• **Recorded data**:
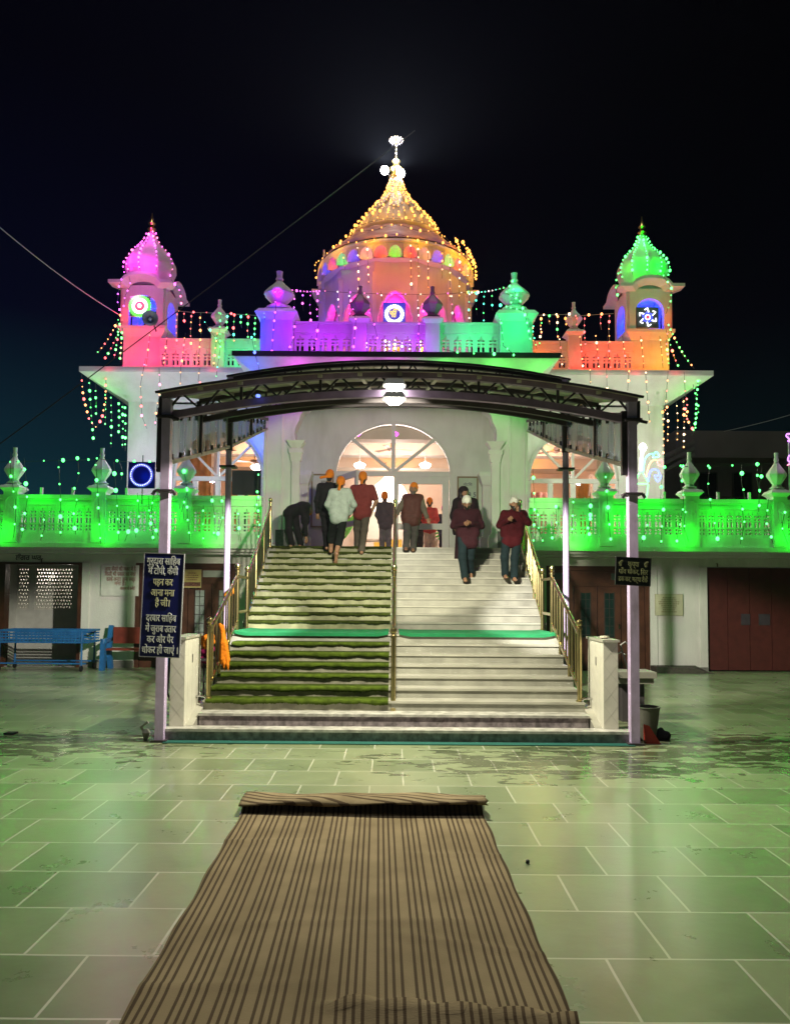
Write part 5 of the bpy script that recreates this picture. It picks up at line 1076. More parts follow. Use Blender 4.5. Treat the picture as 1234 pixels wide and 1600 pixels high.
# ================================================================== OVERHEAD CABLES
def cable(label, pts, r, m, s=.15):
    P = [Vector(p) for p in pts]; tag(MB().tube(sag(P[0], P[1], s, 24), r, 6).build('overhead_cable', m), label, 'cable', 'overhead cables')
cable('long thin black cable crossing in front of the temple up to the right', (at(-30, 716, 7.2), at(648, 204, 9.2)), .005, black, .02)
cable('pale cable running from the left edge to the left tower', (at(-20, 338, 14.5), at(187, 492, 19.7)), .011, wirel, .1)
cable('pale wire stretched over the house on the right', (at(1130, 674, 29), at(1260, 640, 29)), .012, wirel, .05)
# ================================================================== NEIGHBOUR HOUSE
hs = thing('neighbour_house', 'plain grey house with dark windows beyond the right balustrade', 'house', (13, 31, 0))
hm = mat('grey_house_plaster', (.16, .16, .155), .8, var=.15, scale=.8); hd = mat('shadowed_house_wall', (.05, .055, .055), .8)
MB().box(11.2, 11.7, 30, 36, 0, 7.1).box(15.3, 17.5, 30, 36, 0, 7.1).box(11.7, 15.3, 30.9, 36, 0, 7.1).build('wall', hm, hs)
MB().box(10.9, 17.8, 29.7, 36.3, 7.1, 8.15).build('roof_band', hm, hs)
for x in (12.6, 14.0):
    f = MB().box(x-.4, x+.4, 30.84, 30.895, 5.3, 6.7).build('window', hd, hs); MB().box(x-.34, x-.02, 30.8, 30.835, 5.36, 6.64).box(x+.02, x+.34, 30.8, 30.835, 5.36, 6.64).build('pane', mat('dark_pane', (.01, .012, .015), .1), f)
r_ = MB()
for k in range(14): r_.box(12+.22*k, 12.02+.22*k, 30.3, 30.32, 5.0, 5.6)
r_.box(11.8, 15.2, 30.29, 30.33, 5.6, 5.64); r_.build('balcony_rail', darksteel, hs)
for k in range(3): MB().bar((9.6, 29.4, 6.1+.3*k), (11.6, 29.6, 7.2+.25*k), .04, .12).build('awning_slat', mat('pale_awning', (.2, .22, .2), .7), hs)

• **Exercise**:
Exclude every picture and copy the remaining data exactly.

• **Result of this exercise**:
Write part 5 of the bpy script that recreates this picture. It picks up at line 1076. More parts follow. Use Blender 4.5. Treat the picture as 1234 pixels wide and 1600 pixels high.
# ================================================================== OVERHEAD CABLES
def cable(label, pts, r, m, s=.15):
    P = [Vector(p) for p in pts]; tag(MB().tube(sag(P[0], P[1], s, 24), r, 6).build('overhead_cable', m), label, 'cable', 'overhead cables')
cable('long thin black cable crossing in front of the temple up to the right', (at(-30, 716, 7.2), at(648, 204, 9.2)), .005, black, .02)
cable('pale cable running from the left edge to the left tower', (at(-20, 338, 14.5), at(187, 492, 19.7)), .011, wirel, .1)
cable('pale wire stretched over the house on the right', (at(1130, 674, 29), at(1260, 640, 29)), .012, wirel, .05)
# ================================================================== NEIGHBOUR HOUSE
hs = thing('neighbour_house', 'plain grey house with dark windows beyond the right balustrade', 'house', (13, 31, 0))
hm = mat('grey_house_plaster', (.16, .16, .155), .8, var=.15, scale=.8); hd = mat('shadowed_house_wall', (.05, .055, .055), .8)
MB().box(11.2, 11.7, 30, 36, 0, 7.1).box(15.3, 17.5, 30, 36, 0, 7.1).box(11.7, 15.3, 30.9, 36, 0, 7.1).build('wall', hm, hs)
MB().box(10.9, 17.8, 29.7, 36.3, 7.1, 8.15).build('roof_band', hm, hs)
for x in (12.6, 14.0):
    f = MB().box(x-.4, x+.4, 30.84, 30.895, 5.3, 6.7).build('window', hd, hs); MB().box(x-.34, x-.02, 30.8, 30.835, 5.36, 6.64).box(x+.02, x+.34, 30.8, 30.835, 5.36, 6.64).build('pane', mat('dark_pane', (.01, .012, .015), .1), f)
r_ = MB()
for k in range(14): r_.box(12+.22*k, 12.02+.22*k, 30.3, 30.32, 5.0, 5.6)
r_.box(11.8, 15.2, 30.29, 30.33, 5.6, 5.64); r_.build('balcony_rail', darksteel, hs)
for k in range(3): MB().bar((9.6, 29.4, 6.1+.3*k), (11.6, 29.6, 7.2+.25*k), .04, .12).build('awning_slat', mat('pale_awning', (.2, .22, .2), .7), hs)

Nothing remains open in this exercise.